* **GOAL**
Output exactly the lines from the first one down to the line containing "def ZV(v, Y): return H - (v - HZ) / F * Y", inclusive.

* **DATASET EXTRACT**
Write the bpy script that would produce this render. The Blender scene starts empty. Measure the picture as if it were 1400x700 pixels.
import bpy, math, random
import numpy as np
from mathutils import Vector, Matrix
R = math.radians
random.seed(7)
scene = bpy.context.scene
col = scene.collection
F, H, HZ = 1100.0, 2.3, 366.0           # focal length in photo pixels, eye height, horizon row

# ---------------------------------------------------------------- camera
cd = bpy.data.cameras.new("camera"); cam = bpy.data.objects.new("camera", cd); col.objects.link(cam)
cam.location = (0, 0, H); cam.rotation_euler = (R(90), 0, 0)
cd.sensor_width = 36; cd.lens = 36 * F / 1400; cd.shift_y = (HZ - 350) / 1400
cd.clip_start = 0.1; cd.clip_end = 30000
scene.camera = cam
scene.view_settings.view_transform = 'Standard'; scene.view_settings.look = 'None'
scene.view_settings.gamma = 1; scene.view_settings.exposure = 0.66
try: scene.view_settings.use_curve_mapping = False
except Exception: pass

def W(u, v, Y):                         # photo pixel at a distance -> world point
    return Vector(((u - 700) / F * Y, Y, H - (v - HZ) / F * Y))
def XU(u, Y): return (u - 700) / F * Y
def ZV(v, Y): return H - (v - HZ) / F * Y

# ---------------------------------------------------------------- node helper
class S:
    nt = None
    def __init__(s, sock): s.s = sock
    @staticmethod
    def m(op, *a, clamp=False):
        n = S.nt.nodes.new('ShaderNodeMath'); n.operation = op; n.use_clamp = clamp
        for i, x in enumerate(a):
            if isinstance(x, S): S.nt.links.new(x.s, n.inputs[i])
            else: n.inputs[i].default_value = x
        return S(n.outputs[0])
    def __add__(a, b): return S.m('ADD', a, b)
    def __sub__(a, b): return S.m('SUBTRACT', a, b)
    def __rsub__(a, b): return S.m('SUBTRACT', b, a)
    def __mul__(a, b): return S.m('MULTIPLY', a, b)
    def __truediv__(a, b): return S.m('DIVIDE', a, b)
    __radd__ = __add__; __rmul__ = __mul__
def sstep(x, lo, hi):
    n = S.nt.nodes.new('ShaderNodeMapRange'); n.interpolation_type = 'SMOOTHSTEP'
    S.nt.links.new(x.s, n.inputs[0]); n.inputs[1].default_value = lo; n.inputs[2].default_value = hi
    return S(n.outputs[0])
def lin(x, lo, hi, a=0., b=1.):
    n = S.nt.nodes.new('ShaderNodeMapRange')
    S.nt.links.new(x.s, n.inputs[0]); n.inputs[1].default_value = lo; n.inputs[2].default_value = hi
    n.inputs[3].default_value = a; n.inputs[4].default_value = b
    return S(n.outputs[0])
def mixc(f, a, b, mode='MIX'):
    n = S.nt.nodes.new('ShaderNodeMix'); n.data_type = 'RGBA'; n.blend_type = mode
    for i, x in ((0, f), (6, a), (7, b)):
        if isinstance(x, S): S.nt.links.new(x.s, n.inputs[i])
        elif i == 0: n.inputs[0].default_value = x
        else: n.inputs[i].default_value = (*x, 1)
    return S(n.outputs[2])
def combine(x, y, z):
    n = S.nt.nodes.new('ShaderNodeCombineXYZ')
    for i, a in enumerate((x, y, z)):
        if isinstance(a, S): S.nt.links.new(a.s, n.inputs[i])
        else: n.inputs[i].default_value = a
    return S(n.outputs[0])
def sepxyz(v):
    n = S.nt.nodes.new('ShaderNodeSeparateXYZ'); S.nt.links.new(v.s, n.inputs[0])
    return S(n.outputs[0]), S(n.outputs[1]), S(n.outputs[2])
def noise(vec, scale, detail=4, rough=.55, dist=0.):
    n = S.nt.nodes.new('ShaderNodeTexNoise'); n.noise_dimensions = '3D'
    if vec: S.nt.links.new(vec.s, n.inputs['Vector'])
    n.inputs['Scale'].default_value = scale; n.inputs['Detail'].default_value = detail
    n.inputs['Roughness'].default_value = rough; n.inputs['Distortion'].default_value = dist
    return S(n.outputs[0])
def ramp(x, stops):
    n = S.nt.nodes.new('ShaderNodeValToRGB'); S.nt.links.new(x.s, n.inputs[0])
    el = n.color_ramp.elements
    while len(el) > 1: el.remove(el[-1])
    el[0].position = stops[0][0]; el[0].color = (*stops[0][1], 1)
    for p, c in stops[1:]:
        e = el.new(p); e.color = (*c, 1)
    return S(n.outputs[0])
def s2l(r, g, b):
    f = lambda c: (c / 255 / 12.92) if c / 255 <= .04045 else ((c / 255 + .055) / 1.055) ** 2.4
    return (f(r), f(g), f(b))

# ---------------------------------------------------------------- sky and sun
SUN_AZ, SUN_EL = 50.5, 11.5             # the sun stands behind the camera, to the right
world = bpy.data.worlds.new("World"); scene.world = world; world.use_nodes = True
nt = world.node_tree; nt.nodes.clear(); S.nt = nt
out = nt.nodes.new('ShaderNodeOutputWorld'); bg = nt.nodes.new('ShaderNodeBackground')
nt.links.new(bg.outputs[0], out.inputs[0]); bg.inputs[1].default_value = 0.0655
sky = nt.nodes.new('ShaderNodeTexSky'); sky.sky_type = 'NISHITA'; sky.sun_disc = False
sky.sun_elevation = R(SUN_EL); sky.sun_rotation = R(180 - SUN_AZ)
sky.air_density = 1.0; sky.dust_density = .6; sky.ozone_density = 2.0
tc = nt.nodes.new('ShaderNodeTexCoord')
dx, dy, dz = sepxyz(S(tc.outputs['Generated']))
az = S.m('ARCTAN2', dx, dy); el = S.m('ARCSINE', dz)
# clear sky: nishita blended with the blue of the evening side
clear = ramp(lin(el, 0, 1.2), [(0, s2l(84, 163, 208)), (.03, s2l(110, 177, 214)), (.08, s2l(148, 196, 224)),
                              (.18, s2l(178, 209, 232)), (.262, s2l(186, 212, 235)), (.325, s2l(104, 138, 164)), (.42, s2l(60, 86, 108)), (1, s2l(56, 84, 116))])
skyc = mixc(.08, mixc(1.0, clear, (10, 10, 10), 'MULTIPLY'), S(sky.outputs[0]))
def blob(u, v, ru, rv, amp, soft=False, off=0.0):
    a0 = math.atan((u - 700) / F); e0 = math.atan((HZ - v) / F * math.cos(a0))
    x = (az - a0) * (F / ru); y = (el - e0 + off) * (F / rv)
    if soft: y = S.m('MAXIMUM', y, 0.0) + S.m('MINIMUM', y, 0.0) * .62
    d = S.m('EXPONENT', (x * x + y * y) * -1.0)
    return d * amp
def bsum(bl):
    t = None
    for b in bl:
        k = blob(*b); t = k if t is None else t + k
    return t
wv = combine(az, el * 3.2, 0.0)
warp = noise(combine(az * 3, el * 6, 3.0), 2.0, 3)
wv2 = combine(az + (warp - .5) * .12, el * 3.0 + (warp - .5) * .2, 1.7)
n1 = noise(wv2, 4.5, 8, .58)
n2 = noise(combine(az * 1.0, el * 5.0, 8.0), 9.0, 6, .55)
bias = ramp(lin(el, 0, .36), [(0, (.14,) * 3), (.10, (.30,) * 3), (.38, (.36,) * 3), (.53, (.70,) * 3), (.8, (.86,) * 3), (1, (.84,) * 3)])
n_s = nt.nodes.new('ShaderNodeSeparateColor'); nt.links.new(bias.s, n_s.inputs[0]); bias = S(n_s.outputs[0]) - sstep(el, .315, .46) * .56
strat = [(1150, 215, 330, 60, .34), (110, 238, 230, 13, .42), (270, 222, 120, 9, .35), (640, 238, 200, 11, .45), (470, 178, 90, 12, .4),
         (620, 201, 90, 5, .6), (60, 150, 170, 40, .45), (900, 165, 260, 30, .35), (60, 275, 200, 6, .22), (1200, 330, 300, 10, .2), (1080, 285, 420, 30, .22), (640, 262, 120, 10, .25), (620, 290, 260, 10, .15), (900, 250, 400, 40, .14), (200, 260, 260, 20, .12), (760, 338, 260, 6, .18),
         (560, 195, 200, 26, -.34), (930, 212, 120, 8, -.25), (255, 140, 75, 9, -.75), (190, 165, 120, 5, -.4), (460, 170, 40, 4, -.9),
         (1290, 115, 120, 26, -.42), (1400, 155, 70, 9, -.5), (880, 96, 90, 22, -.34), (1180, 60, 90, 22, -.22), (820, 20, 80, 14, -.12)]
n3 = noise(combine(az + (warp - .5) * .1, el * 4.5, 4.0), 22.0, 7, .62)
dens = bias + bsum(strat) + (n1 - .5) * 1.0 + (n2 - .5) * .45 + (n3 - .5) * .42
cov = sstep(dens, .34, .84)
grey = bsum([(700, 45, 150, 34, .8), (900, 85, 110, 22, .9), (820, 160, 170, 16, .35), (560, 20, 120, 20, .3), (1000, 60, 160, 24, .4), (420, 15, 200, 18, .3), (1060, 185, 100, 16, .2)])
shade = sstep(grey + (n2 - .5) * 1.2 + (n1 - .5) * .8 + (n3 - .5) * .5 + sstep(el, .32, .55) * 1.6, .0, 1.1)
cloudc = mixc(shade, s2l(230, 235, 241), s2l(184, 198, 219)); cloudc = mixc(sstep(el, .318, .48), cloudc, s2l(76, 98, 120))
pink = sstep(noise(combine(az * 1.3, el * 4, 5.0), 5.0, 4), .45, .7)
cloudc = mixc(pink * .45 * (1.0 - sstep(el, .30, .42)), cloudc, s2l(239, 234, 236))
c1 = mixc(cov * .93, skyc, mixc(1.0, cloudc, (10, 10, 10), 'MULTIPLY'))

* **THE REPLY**
Write the bpy script that would produce this render. The Blender scene starts empty. Measure the picture as if it were 1400x700 pixels.
import bpy, math, random
import numpy as np
from mathutils import Vector, Matrix
R = math.radians
random.seed(7)
scene = bpy.context.scene
col = scene.collection
F, H, HZ = 1100.0, 2.3, 366.0           # focal length in photo pixels, eye height, horizon row

# ---------------------------------------------------------------- camera
cd = bpy.data.cameras.new("camera"); cam = bpy.data.objects.new("camera", cd); col.objects.link(cam)
cam.location = (0, 0, H); cam.rotation_euler = (R(90), 0, 0)
cd.sensor_width = 36; cd.lens = 36 * F / 1400; cd.shift_y = (HZ - 350) / 1400
cd.clip_start = 0.1; cd.clip_end = 30000
scene.camera = cam
scene.view_settings.view_transform = 'Standard'; scene.view_settings.look = 'None'
scene.view_settings.gamma = 1; scene.view_settings.exposure = 0.66
try: scene.view_settings.use_curve_mapping = False
except Exception: pass

def W(u, v, Y):                         # photo pixel at a distance -> world point
    return Vector(((u - 700) / F * Y, Y, H - (v - HZ) / F * Y))
def XU(u, Y): return (u - 700) / F * Y
def ZV(v, Y): return H - (v - HZ) / F * Y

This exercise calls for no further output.